If your thinking about purchasing your first home it can be little overwhelming trying to decipher threw all the programs available for a 1st time buyer. This blog post is aimed at walking you threw some of the things to consider as well as the mortgage options available for buyers in today’s mortgage market.
Unless you're veteran most First time home buyers basically have three mortgage programs to choose from, we will go over each program and talk about the pros and cons of each:
The USDA Mortgage is our favorite mortgage product for first time buyers in today’s mortgage market. The USDA loan allows borrowers up to 100% home financing with a very low monthly mortgage insurance payment compared to the FHA & Conventional mortgage products. One of the other big benefits of a USDA Mortgage is that the interest rates are lower then what most first time borrowers are able to get with the conventional loan. The USDA Qualifying guidelines are not as stringent as most loan programs offered by lenders these days, but most lenders require borrowers to have at least a 620 middle credit score and no bankruptcies in the last 2 years plus no foreclosures in the last 3 years. The biggest cons of the USDA Mortgage are that they require the borrower’s income meet the maximum income limits set by the USDA for their state and county. Borrowers must also meet the location restrictions set by USDA. In most states allot of the outlying suburbs around major cities end up actually meeting the location restrictions which usually are based of the population counts and our re-adjusted by census survey conducted by the government every ten years. The location restrictions usually ends up being the biggest reason a first time buyer would go with one of the other mortgage options instead of the USDA. The USDA like the FHA does have a fee that is added on top of the loan amount. The USDA fee is 2.04% of your loan amount, and is almost always rolled into the loan, essentially meaning your getting a 102.04% financing.

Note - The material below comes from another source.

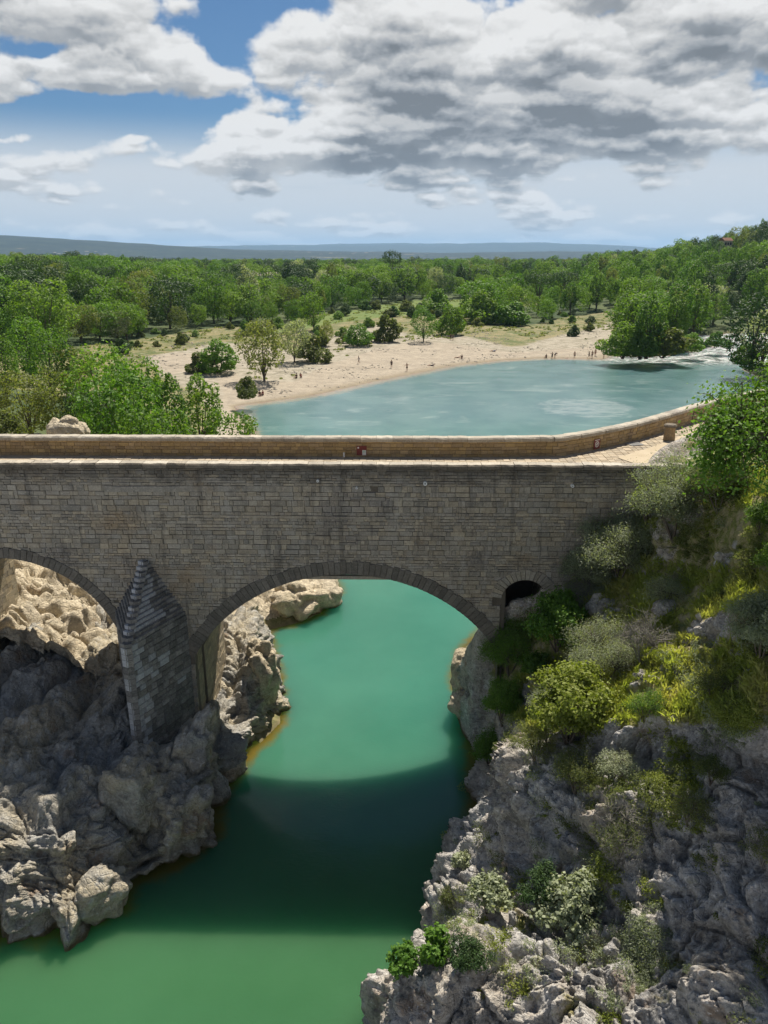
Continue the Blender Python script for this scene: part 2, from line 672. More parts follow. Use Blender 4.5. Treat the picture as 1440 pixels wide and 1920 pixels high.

Federal Housing Administration (FHA)
The biggest resource for first time home buyers is the Federal Housing Administration (FHA). The FHA Mortgage requires a 3.5% down payment, but in some cases can be combined with down payment assistance programs which provide borrower the 3.5% down payment needed making the FHA loan a 100% financing option as well. Like the USDA the FHA qualifying guidelines are very similar and in some cases even easier to qualify for. Even though FHA does not set a credit score requirement, most lenders require borrowers to have at least a 620 middle credit score, no bankruptcies in the last 2 years plus no foreclosures in the last 3 years. The biggest issue with a FHA Mortgage is the monthly mortgage insurance. The mortgage insurance on FHA loans is very expensive and Effective June 3, 2013, all FHA borrowers who make less than a 10 percent down payment must carry mortgage insurance for the life of the loan, rather than being able to cancel it eventually. Those making larger down payments can cancel after 11 years, but that's still longer than on conventional mortgages, where you can typically cancel private mortgage insurance after 7-8 years.
Conventional Mortgage (Fannie Mae/ Freddie Mac Loan)
Conventional or Conforming mortgages are usually the option first time home buyer with bigger down payment & great credit scores go with. Conventional loans usually require at least a 5% down payment, but the more you put down the better the interest rate is. If you put less than 20% down a conventional loan you would be required to have monthly mortgage insurance, but the good thing about conventional loan is that the monthly mortgage insurance is a lot cheaper then the FHA option. Unlike the FHA and USDA options there are no additional fees or up front mortgage insurance premiums added to your loan on the conventional option. Some lenders even offer conventional loans that have no monthly mortgage insurance at up to 95% financing, but you get a higher rate if you have that feature added on. Qualifying for conventional loan is harder then FHA or USDA. If you can afford to put 5% down & can also qualify for the Conventional no mortgage loan you would have the lowest monthly payment out of all of these options in this post.
Buying your first home is big step. Hopefully the information provided in this article will help you to better understand the programs available for first time home buyer in Oklahoma and achieve your dream of homeownership.